Flow equation for an ideal or viscous gas through a nozzle: application to cascade impactors

Some of the parameters used to express the hydrodynamic equation usually used to describe the flow of an ideal compressible gas through a nozzle do not lend themselves to easy laboratory measurement, and also the equation is not directly applicable to a normal viscous gas. To circumvent these problems, the equation has been modified and simplified. Although the viscous resistance of a normal gas attenuates the flow rate significantly, we have assumed that the attenuation is relatively constant, and does not vary significantly with the ratio of the pressure difference to inlet pressure.
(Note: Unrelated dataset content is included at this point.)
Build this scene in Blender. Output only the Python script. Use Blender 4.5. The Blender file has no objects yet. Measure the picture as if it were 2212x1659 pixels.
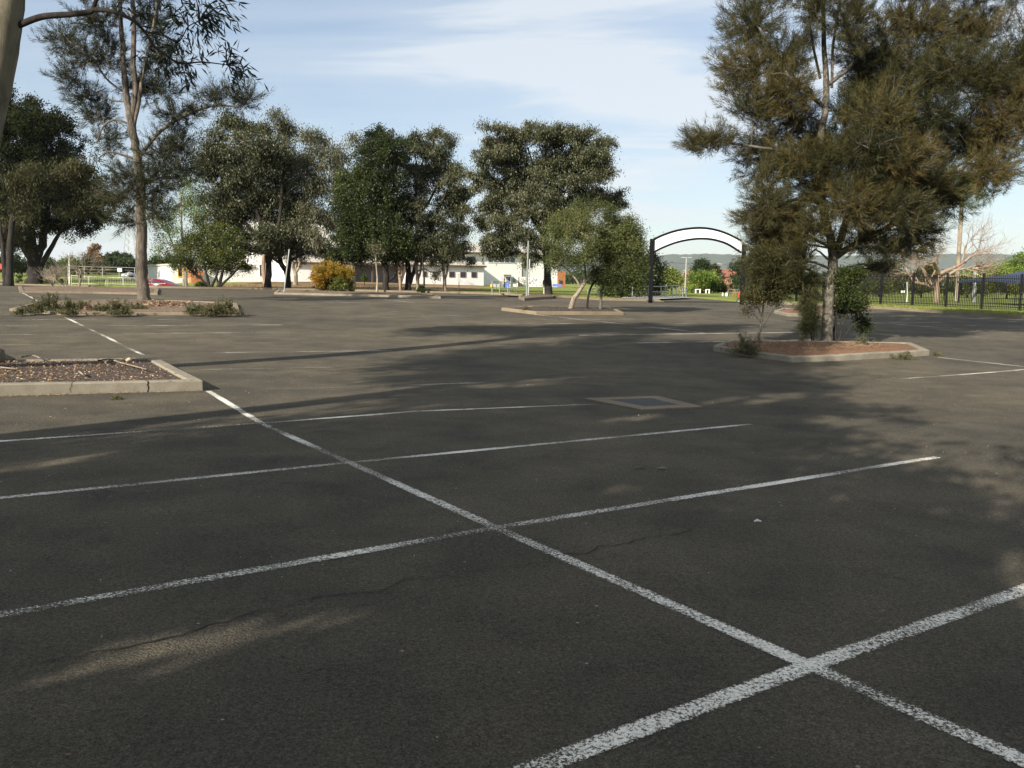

Under these conditions the ideal gas equations can be corrected so that they can be applied to a viscous gas. It is shown that the gas flow rate at any pressure difference below choke flow can be determined, if the choke flow, and the inlet and exit pressures are known. Due to the pressure drop across the nozzles preceding the critical nozzle (smallest area) in an impactor, the flow rate vs pressure ratio curve is shifted toward higher pressure ratios as compared to a single nozzle. An equation to calculate the flow rate of a viscous gas through any nozzle in an impactor is also presented. Experiments have been performed which corroborate the new equations. The simplified flow-rate equations have been found to be useful to calculate flow rates through any nozzle in an impactor.